Off the record

Herman José: “Os espetáculos são o meu oxigénio”

Continua com o rótulo de maior humorista português e ninguém esquece os tiques e expressões que imortalizou. Assistir a mais um espectáculo do rei do humor é como se fosse sempre a primeira vez, e a gargalhada é inevitável perante a sagacidade do génio. Herman José conta com 40 anos de carreira (celebrados o ano passado), mas continua na estrada apostado em fazer rir os portugueses. Afinal, “Os espetáculos são o meu oxigénio”, reconhece, não preterindo o contacto direto com o público, mesmo ocupado diariamente com o programa na RTP “Há Tarde”. Atualmente, “é difícil conciliar as agendas, mas tenho conseguido e o esforço compensa”, revelou à Move Notícias, poucas horas antes de subir ao palco do Casino de Espinho, na última quinta-feira, 30 de abril.

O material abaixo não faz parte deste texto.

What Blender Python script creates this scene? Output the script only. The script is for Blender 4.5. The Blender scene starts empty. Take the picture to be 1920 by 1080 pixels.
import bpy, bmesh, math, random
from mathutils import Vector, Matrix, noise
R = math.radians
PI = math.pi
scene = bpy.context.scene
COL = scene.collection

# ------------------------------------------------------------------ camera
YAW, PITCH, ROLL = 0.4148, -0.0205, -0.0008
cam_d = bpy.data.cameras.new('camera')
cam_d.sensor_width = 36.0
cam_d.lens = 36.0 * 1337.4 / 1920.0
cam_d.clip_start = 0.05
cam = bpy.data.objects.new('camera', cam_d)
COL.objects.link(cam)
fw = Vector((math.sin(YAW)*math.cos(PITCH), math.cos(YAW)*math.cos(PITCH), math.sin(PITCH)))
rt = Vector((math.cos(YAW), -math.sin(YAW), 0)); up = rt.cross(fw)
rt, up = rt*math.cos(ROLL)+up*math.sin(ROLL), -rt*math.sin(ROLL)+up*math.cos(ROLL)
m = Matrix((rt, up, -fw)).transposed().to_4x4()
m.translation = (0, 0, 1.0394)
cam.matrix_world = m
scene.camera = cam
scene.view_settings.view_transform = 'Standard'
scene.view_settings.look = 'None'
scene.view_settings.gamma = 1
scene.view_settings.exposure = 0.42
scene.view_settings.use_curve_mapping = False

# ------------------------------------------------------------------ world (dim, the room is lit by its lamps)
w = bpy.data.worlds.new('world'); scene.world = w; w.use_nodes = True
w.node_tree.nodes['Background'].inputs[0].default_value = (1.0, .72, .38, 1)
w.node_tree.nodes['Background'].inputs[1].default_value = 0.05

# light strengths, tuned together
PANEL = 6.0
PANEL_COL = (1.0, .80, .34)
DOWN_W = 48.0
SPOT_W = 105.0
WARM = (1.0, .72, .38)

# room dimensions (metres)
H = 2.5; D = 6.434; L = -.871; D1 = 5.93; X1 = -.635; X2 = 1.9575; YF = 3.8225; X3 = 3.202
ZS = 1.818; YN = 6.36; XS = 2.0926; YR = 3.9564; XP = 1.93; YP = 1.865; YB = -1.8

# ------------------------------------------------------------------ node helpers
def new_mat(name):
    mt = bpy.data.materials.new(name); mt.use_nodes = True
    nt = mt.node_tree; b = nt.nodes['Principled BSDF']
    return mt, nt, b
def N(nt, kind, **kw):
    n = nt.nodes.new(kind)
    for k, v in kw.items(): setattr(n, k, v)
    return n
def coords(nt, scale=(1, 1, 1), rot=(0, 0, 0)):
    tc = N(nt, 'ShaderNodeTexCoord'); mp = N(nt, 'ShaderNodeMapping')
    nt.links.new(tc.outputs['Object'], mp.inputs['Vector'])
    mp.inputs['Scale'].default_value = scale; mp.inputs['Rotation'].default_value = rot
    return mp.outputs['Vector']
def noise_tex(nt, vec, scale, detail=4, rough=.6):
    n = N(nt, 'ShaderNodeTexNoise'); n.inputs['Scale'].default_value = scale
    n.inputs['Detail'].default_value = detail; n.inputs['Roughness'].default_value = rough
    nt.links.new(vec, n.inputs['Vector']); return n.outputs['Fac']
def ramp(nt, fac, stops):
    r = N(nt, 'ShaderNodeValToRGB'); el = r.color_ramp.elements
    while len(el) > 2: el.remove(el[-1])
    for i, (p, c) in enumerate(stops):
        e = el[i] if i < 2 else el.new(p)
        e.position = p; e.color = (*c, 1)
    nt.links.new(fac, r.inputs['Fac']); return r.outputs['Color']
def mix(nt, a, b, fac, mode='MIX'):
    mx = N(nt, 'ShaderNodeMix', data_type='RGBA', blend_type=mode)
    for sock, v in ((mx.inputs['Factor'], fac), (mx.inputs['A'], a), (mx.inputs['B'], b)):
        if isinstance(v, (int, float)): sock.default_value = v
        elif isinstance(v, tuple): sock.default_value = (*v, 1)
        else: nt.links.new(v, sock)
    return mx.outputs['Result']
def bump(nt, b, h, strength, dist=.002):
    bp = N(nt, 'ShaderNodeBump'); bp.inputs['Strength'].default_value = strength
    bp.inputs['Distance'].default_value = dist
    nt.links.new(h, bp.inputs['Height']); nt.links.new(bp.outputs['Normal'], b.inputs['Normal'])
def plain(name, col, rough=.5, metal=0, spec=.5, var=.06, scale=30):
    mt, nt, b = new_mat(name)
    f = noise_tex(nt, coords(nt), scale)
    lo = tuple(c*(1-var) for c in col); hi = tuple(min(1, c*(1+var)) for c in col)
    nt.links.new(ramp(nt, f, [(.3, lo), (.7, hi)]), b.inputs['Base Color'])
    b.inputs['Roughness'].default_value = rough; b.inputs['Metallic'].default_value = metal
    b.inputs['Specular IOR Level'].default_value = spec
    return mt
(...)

Para ele construir um espectáculo, não é fácil, mas continua a ser um grande desafio: “Tem que se lhe diga construir um espectáculo e tentar inovar. Porque tem que se fugir da tentação de jogar pelo seguro e repetir sempre material que sei que resulta e é arriscando que crio a novidade para o espetáculo”. A responsabilidade é acrescida quando se tem seguidores fiéis como os do humorista. “Há pessoas que já viram quase 100 espetáculos meus. É uma grande responsabilidade, porque eu tenho que o fazer o para mim, para eu me divertir, mas pessoas que me veem mais que uma vez também têm que ver algo novo para não se cair na rotina. Por isso, tento surpreender até a mim mesmo, misturando material antigo com material novo”, explicou.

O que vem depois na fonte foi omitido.